YOUR INSTRUCTIONS: Every entry must be duplicated precisely as written.
::: ENTRIES SUPPLIED :::
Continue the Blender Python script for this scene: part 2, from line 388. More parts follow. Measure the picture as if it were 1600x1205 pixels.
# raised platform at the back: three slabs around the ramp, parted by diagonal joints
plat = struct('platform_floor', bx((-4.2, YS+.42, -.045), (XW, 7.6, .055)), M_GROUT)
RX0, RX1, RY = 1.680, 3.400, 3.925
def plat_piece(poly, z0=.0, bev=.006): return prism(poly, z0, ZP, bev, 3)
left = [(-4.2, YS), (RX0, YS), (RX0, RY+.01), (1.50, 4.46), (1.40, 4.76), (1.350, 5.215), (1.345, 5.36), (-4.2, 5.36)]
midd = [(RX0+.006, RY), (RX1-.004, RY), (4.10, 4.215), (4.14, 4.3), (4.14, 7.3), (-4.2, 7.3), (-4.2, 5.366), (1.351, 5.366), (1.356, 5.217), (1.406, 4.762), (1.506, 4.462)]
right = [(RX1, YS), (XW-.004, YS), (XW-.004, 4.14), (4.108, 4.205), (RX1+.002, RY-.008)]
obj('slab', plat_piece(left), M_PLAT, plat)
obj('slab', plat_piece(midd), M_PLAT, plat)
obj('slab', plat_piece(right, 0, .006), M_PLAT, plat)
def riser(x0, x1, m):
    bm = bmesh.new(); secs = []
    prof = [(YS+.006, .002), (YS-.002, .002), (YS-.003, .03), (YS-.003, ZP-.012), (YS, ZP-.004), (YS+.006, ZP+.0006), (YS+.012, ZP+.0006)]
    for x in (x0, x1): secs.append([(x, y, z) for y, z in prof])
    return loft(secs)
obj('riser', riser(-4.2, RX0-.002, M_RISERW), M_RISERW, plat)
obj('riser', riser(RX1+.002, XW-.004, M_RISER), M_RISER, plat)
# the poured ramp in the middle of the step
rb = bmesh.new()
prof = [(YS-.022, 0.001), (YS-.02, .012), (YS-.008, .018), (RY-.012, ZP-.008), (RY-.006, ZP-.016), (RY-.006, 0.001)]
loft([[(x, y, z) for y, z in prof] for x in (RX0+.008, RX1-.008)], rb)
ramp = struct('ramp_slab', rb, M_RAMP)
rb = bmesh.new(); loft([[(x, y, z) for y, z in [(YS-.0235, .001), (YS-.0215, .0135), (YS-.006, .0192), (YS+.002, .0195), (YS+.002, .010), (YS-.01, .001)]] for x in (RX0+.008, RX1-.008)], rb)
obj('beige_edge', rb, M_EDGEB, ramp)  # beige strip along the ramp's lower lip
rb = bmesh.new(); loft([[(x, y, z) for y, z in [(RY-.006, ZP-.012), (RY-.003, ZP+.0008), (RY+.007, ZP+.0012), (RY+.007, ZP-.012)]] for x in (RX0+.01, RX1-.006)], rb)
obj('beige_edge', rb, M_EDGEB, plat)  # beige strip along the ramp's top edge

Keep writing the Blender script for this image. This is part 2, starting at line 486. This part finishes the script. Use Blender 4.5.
:::
TASK ANSWER:
Continue the Blender Python script for this scene: part 2, from line 388. More parts follow. Measure the picture as if it were 1600x1205 pixels.
# raised platform at the back: three slabs around the ramp, parted by diagonal joints
plat = struct('platform_floor', bx((-4.2, YS+.42, -.045), (XW, 7.6, .055)), M_GROUT)
RX0, RX1, RY = 1.680, 3.400, 3.925
def plat_piece(poly, z0=.0, bev=.006): return prism(poly, z0, ZP, bev, 3)
left = [(-4.2, YS), (RX0, YS), (RX0, RY+.01), (1.50, 4.46), (1.40, 4.76), (1.350, 5.215), (1.345, 5.36), (-4.2, 5.36)]
midd = [(RX0+.006, RY), (RX1-.004, RY), (4.10, 4.215), (4.14, 4.3), (4.14, 7.3), (-4.2, 7.3), (-4.2, 5.366), (1.351, 5.366), (1.356, 5.217), (1.406, 4.762), (1.506, 4.462)]
right = [(RX1, YS), (XW-.004, YS), (XW-.004, 4.14), (4.108, 4.205), (RX1+.002, RY-.008)]
obj('slab', plat_piece(left), M_PLAT, plat)
obj('slab', plat_piece(midd), M_PLAT, plat)
obj('slab', plat_piece(right, 0, .006), M_PLAT, plat)
def riser(x0, x1, m):
    bm = bmesh.new(); secs = []
    prof = [(YS+.006, .002), (YS-.002, .002), (YS-.003, .03), (YS-.003, ZP-.012), (YS, ZP-.004), (YS+.006, ZP+.0006), (YS+.012, ZP+.0006)]
    for x in (x0, x1): secs.append([(x, y, z) for y, z in prof])
    return loft(secs)
obj('riser', riser(-4.2, RX0-.002, M_RISERW), M_RISERW, plat)
obj('riser', riser(RX1+.002, XW-.004, M_RISER), M_RISER, plat)
# the poured ramp in the middle of the step
rb = bmesh.new()
prof = [(YS-.022, 0.001), (YS-.02, .012), (YS-.008, .018), (RY-.012, ZP-.008), (RY-.006, ZP-.016), (RY-.006, 0.001)]
loft([[(x, y, z) for y, z in prof] for x in (RX0+.008, RX1-.008)], rb)
ramp = struct('ramp_slab', rb, M_RAMP)
rb = bmesh.new(); loft([[(x, y, z) for y, z in [(YS-.0235, .001), (YS-.0215, .0135), (YS-.006, .0192), (YS+.002, .0195), (YS+.002, .010), (YS-.01, .001)]] for x in (RX0+.008, RX1-.008)], rb)
obj('beige_edge', rb, M_EDGEB, ramp)  # beige strip along the ramp's lower lip
rb = bmesh.new(); loft([[(x, y, z) for y, z in [(RY-.006, ZP-.012), (RY-.003, ZP+.0008), (RY+.007, ZP+.0012), (RY+.007, ZP-.012)]] for x in (RX0+.01, RX1-.006)], rb)
obj('beige_edge', rb, M_EDGEB, plat)  # beige strip along the ramp's top edge

Keep writing the Blender script for this image. This is part 2, starting at line 486. This part finishes the script. Use Blender 4.5.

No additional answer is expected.